# [Do this]
Will you return, word for word, only the lines from the top of the data below down to and including the one with "return n.outputs[2]"?

# [Available data]
+---+

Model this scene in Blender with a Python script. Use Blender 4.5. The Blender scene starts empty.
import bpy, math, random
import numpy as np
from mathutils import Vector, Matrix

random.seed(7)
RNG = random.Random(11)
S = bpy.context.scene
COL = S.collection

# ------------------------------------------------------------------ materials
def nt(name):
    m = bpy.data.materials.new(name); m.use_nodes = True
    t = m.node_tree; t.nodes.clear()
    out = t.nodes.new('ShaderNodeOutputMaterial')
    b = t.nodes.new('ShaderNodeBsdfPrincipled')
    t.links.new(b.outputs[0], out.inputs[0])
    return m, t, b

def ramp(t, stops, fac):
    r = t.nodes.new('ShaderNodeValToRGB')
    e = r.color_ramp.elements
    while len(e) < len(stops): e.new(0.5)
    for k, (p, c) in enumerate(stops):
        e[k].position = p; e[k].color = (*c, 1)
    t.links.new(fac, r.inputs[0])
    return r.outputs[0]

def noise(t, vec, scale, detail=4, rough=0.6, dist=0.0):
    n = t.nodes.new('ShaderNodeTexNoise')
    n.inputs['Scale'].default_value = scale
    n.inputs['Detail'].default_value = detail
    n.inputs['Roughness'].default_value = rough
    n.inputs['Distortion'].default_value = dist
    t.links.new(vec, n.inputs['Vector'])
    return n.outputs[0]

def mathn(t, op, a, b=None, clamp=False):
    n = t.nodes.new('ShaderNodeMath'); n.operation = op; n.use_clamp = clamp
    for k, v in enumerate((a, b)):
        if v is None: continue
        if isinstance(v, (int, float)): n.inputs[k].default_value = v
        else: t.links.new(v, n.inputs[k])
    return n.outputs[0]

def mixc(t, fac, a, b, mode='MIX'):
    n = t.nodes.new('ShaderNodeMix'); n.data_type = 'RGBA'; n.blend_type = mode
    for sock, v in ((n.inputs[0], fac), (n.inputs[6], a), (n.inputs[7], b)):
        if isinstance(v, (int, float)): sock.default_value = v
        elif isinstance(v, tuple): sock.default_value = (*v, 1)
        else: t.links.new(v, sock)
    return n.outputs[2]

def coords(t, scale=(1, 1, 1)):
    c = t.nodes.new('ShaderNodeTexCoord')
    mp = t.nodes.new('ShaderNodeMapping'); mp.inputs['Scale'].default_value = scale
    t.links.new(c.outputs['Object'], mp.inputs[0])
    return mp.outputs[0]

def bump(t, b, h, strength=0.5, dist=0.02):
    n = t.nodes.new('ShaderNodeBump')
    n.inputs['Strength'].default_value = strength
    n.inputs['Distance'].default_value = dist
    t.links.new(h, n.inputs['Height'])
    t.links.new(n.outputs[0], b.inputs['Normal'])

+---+

# [Exercise output]
Model this scene in Blender with a Python script. Use Blender 4.5. The Blender scene starts empty.
import bpy, math, random
import numpy as np
from mathutils import Vector, Matrix

random.seed(7)
RNG = random.Random(11)
S = bpy.context.scene
COL = S.collection

# ------------------------------------------------------------------ materials
def nt(name):
    m = bpy.data.materials.new(name); m.use_nodes = True
    t = m.node_tree; t.nodes.clear()
    out = t.nodes.new('ShaderNodeOutputMaterial')
    b = t.nodes.new('ShaderNodeBsdfPrincipled')
    t.links.new(b.outputs[0], out.inputs[0])
    return m, t, b

def ramp(t, stops, fac):
    r = t.nodes.new('ShaderNodeValToRGB')
    e = r.color_ramp.elements
    while len(e) < len(stops): e.new(0.5)
    for k, (p, c) in enumerate(stops):
        e[k].position = p; e[k].color = (*c, 1)
    t.links.new(fac, r.inputs[0])
    return r.outputs[0]

def noise(t, vec, scale, detail=4, rough=0.6, dist=0.0):
    n = t.nodes.new('ShaderNodeTexNoise')
    n.inputs['Scale'].default_value = scale
    n.inputs['Detail'].default_value = detail
    n.inputs['Roughness'].default_value = rough
    n.inputs['Distortion'].default_value = dist
    t.links.new(vec, n.inputs['Vector'])
    return n.outputs[0]

def mathn(t, op, a, b=None, clamp=False):
    n = t.nodes.new('ShaderNodeMath'); n.operation = op; n.use_clamp = clamp
    for k, v in enumerate((a, b)):
        if v is None: continue
        if isinstance(v, (int, float)): n.inputs[k].default_value = v
        else: t.links.new(v, n.inputs[k])
    return n.outputs[0]

def mixc(t, fac, a, b, mode='MIX'):
    n = t.nodes.new('ShaderNodeMix'); n.data_type = 'RGBA'; n.blend_type = mode
    for sock, v in ((n.inputs[0], fac), (n.inputs[6], a), (n.inputs[7], b)):
        if isinstance(v, (int, float)): sock.default_value = v
        elif isinstance(v, tuple): sock.default_value = (*v, 1)
        else: t.links.new(v, sock)
    return n.outputs[2]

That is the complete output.